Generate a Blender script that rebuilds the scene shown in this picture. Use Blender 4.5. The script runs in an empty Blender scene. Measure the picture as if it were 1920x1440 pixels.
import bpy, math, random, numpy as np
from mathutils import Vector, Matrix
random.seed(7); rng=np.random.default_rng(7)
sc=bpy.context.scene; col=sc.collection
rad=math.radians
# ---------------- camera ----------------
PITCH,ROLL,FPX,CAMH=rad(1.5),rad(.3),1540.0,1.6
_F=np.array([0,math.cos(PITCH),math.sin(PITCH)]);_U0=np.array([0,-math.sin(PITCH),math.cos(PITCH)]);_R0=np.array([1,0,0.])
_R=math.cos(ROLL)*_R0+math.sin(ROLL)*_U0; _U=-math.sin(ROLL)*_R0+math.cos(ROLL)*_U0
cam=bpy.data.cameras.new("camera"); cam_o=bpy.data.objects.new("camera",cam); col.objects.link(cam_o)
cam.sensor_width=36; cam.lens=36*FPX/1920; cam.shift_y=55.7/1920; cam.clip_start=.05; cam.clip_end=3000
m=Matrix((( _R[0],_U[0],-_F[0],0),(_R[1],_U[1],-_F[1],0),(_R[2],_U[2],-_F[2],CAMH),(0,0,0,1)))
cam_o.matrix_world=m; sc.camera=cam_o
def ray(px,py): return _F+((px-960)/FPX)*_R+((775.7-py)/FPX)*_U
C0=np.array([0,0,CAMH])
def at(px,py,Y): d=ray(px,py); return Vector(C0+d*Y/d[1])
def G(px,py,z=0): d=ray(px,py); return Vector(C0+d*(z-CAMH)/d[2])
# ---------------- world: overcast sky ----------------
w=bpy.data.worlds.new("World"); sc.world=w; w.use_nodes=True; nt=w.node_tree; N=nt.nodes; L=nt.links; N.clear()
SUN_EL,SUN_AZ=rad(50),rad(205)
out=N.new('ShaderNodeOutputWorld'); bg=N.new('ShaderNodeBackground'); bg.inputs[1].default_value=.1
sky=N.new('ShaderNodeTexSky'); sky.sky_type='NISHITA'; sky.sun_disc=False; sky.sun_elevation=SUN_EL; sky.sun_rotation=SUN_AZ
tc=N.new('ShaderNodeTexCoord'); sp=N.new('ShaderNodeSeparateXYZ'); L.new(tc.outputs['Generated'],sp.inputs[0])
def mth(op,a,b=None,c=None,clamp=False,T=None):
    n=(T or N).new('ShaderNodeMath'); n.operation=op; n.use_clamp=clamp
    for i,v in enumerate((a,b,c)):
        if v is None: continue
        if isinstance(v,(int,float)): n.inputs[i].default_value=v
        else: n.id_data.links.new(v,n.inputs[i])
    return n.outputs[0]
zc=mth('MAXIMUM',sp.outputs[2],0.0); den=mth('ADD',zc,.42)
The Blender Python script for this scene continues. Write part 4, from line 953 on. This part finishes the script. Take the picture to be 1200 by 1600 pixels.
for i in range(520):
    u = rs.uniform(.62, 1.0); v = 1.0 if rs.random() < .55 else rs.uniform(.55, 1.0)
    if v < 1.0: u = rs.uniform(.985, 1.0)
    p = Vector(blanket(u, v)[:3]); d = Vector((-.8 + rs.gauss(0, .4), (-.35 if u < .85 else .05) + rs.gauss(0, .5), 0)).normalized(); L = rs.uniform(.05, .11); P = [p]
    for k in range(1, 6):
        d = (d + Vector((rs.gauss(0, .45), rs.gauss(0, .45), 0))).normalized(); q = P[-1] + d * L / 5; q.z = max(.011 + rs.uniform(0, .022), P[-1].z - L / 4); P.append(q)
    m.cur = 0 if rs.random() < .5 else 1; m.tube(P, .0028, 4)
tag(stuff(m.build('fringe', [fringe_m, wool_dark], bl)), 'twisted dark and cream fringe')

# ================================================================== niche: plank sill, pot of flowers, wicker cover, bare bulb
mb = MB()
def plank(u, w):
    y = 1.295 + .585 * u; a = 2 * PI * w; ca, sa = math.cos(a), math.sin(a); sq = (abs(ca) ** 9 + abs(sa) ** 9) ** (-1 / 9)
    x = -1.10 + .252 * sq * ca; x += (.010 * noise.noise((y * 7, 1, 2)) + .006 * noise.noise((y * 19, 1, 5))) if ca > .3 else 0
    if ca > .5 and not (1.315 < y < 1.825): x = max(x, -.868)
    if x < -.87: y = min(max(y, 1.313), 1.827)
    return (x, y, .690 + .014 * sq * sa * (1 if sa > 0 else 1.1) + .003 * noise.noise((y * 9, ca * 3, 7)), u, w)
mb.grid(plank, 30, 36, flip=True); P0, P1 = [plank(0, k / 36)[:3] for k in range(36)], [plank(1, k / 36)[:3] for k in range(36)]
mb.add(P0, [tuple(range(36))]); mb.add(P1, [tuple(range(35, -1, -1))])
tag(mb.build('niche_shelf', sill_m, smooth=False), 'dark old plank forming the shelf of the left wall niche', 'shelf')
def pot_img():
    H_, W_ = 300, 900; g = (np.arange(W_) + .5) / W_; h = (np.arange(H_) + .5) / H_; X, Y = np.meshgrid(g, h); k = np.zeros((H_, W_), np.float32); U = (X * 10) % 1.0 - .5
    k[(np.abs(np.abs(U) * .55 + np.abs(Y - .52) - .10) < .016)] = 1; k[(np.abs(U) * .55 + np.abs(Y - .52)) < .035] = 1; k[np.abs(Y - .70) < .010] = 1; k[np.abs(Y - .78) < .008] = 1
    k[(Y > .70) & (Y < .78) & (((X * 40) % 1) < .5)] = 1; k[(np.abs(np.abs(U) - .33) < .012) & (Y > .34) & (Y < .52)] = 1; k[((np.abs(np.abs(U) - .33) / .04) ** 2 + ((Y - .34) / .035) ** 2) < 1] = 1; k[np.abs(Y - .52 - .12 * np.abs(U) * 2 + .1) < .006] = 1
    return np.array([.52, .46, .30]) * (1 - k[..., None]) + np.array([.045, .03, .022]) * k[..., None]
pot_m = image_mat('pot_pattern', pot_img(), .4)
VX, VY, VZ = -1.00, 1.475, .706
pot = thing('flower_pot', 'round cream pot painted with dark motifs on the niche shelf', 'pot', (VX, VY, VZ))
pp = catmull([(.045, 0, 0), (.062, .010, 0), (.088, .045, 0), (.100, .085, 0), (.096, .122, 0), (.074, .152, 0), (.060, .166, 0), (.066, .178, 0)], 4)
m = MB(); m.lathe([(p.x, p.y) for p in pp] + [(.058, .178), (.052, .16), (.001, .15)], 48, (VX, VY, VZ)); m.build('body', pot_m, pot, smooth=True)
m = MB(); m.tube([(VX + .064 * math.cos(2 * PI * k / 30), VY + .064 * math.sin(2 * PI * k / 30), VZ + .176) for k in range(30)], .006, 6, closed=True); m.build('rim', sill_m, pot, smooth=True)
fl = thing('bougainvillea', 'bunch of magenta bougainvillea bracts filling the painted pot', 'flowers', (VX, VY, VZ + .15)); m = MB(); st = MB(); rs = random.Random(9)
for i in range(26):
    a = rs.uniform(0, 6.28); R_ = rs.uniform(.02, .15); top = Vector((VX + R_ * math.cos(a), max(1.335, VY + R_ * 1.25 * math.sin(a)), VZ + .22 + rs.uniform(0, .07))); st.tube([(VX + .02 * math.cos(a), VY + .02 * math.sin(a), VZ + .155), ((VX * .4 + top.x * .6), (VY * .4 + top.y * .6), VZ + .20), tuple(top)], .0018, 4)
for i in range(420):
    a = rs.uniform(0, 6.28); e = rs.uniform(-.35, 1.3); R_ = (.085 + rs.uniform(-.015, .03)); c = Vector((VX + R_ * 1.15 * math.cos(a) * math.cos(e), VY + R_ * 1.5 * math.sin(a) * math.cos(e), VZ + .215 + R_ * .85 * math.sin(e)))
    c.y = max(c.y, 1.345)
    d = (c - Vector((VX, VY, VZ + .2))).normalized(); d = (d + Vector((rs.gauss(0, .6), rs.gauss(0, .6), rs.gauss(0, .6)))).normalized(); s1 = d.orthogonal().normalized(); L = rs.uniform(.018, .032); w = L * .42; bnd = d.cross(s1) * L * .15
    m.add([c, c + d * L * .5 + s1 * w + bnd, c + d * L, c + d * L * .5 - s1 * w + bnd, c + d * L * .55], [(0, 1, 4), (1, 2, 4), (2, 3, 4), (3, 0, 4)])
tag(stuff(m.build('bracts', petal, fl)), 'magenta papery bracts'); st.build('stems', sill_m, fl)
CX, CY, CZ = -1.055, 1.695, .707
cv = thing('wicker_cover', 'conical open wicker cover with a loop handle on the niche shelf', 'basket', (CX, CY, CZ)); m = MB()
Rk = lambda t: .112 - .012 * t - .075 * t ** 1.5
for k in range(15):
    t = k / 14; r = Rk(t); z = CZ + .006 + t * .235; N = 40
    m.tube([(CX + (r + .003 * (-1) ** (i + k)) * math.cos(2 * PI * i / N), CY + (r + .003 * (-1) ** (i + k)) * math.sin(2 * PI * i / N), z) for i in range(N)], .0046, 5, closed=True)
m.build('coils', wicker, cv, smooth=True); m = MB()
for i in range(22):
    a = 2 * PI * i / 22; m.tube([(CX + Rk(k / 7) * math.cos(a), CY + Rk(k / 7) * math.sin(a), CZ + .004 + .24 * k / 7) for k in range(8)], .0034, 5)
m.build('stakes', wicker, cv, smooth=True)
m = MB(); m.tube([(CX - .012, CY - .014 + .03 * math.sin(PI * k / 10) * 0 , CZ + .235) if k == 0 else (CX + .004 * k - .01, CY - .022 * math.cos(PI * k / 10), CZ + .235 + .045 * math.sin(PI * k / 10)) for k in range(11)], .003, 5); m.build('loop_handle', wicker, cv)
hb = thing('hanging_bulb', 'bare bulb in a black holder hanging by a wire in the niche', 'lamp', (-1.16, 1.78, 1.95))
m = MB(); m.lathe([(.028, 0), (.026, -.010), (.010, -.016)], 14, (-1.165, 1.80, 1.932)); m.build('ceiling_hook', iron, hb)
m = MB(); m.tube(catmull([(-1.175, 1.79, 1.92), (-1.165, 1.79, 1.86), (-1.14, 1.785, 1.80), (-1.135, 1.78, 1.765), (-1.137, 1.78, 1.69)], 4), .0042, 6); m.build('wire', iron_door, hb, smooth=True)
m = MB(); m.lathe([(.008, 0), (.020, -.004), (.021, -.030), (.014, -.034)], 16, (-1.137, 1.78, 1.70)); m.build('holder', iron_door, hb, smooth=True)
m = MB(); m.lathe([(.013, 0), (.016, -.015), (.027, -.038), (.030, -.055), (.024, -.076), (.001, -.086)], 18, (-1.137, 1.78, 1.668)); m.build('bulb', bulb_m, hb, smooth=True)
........
• _OBJECTIVE_
Scan the lines above for "Blender", then copy every one that has it.

• _TASK RESPONSE_
Generate a Blender script that rebuilds the scene shown in this picture. Use Blender 4.5. The script runs in an empty Blender scene. Measure the picture as if it were 1920x1440 pixels.
The Blender Python script for this scene continues. Write part 4, from line 953 on. This part finishes the script. Take the picture to be 1200 by 1600 pixels.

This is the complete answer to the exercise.